‘Wij laten ons niks opleggen!’ Westlandse politici lieten er deze week geen misverstand over bestaan: geen asielzoekers in hun gemeente. De Eerste Kamer mag dan wel in democratische meerderheid met de Spreidingswet hebben ingestemd, in het Zuid-Hollandse kassenland hebben ze zo hun eigen wetten. ‘Er is gewoon geen plek’, stelde fractievoorzitter Remmert Keizer van Gemeentebelang Westland in Op1. ‘We hebben al Oekraïners, arbeidsmigranten.’
Ik verslikte me bijna in mijn koffie toen ik het hoorde. Wat een hypocrisie. Als er één gemeente is waarop ‘wel de lusten, niet de lasten’ van toepassing is, dan is het wel PVV-minnend Westland, dé plek in Nederland waar honderdvijftig jaar na de afschaffing van de slavernij de VOC-mentaliteit nog springlevend is. Het kweken van Nederlandse trostomaten, potplanten en paprika’s is een miljardenbedrijfstak met de weigergemeente als hofleverancier.
Allemaal dankzij forse overheidssubsidies en 16 duizend Polen, Bulgaren, Portugezen en Oekraïners, van wie slechts een klein deel in Westland woont – of beter gezegd: mag wonen. Voor een schamel loon en onder zware omstandigheden ‘racen zij de ballen’ (plukken de tomaten) in de tuin (kassen) omdat de Westlander zelf er zijn neus voor ophaalt.
De glastuinbouw draait op ingehuurde arbeidskrachten, beaamt Glastuinbouw Nederland. Maar het ‘goed en mensgericht werkgeverschap’ waar de tuinders in hun zogeheten Human Capital Agenda zo hoog van opgeven, ho maar. ‘We zien dat veel arbeidsmigranten werken en wonen in omstandigheden die een beschaafd land onwaardig zijn. Voor baan, huis en vervoer zijn zij nog te vaak afhankelijk van de grillen van hun werkgever’, zei demissionair minister Karien van Gennip bij de aanbieding van het rapport Gematigde Groei twee weken geleden.

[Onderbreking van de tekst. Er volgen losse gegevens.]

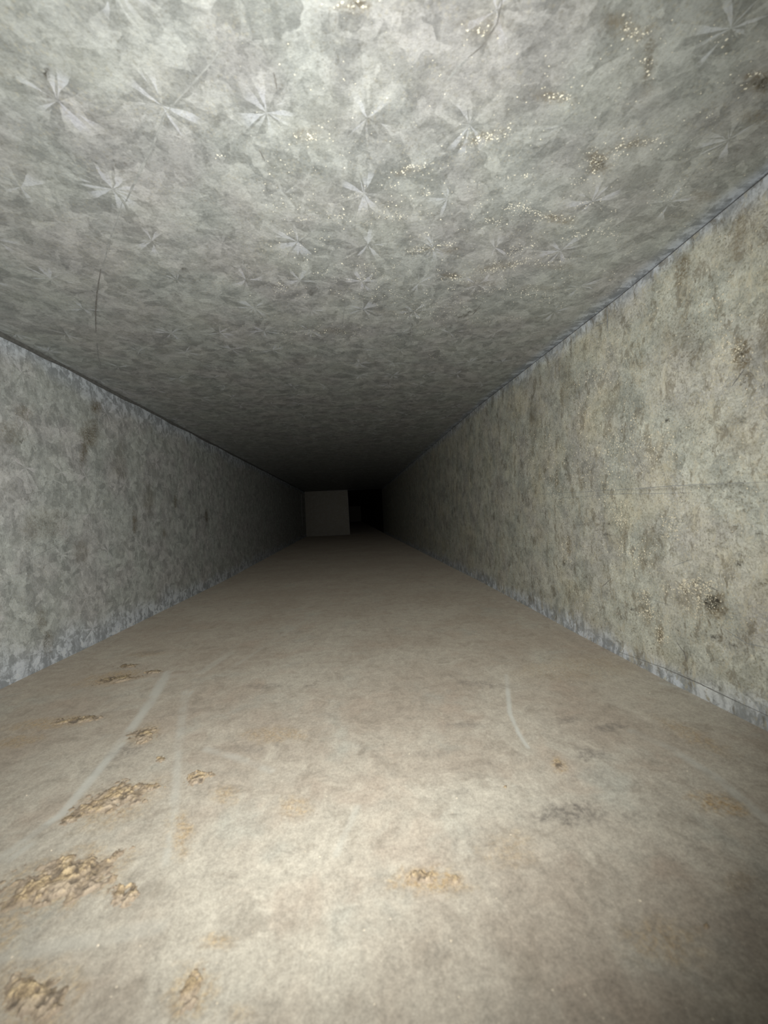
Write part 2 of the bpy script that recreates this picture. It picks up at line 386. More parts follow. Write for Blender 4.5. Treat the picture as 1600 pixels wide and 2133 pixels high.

De grootste glastuinbouwgemeente van Nederland verzet zich al jaren tegen de huisvesting van arbeidsmigranten. Alleen al de aankondiging van een nieuwe woonlocatie zorgt voor heftige emoties. Zoals in De Lier, waar een kweker zijn stukje grond wilde verkopen voor arbeidsmigrantenhuizen. Zijn bestelbus ging in de fik, een nitraatbom belandde op zijn bedrijfspand en op de muur werd ‘geen migranten’ gespoten.
Voor een dak boven het hoofd moeten arbeidsmigranten maar naar het nabijgelegen Den Haag of Rotterdam, waar ze in kwetsbare wijken voor veel te hoge huren met veel te veel mensen in armzalige matrasappartementen wonen. En wie onverhoopt door het zware werk wordt geveld, raakt al snel niet alleen baan, maar ook slaapplek kwijt. Puur omdat de werkgever of het uitzendbureau vaak ook huisbaas is.
Het overkwam de Poolse Maria. Door aanhoudende pijnen in haar handen, opgelopen door het repetitieve werk in de kas, raakte ze arbeidsongeschikt. Met als gevolg geen baan, geen huis en geen recht op een sociaal vangnet. Als ik naar school loop, zie ik haar blauwe tentje mistroostig tussen de bladerloze bomen staan.
Beeld je eens in. Elke dag klam en klef ontwaken op een flinterdun matrasje in een tentje ergens aan de rand van een koud, donker bos. En Maria is slechts een van de velen die in de Scheveningse bosjes bivakkeren. Duizenden kilometers van huis. Steeds meer Oost-Europese arbeidsmigranten raken dakloos. Volgens stichting Barka staat de teller in Nederland inmiddels op drieduizend.
‘Waar gaan die asielzoekers wonen?’ brieste fractievoorzitter Keizer. ‘Moeten we soms plaatsmaken door mensen uit hun woningen te zetten en te verplaatsen naar tenten?’ Stel je voor zeg, wonen in tenten. Overduidelijk onbestaanbaar volgens de Westlandse politicus. Behalve voor afgedankte arbeidsmigranten natuurlijk.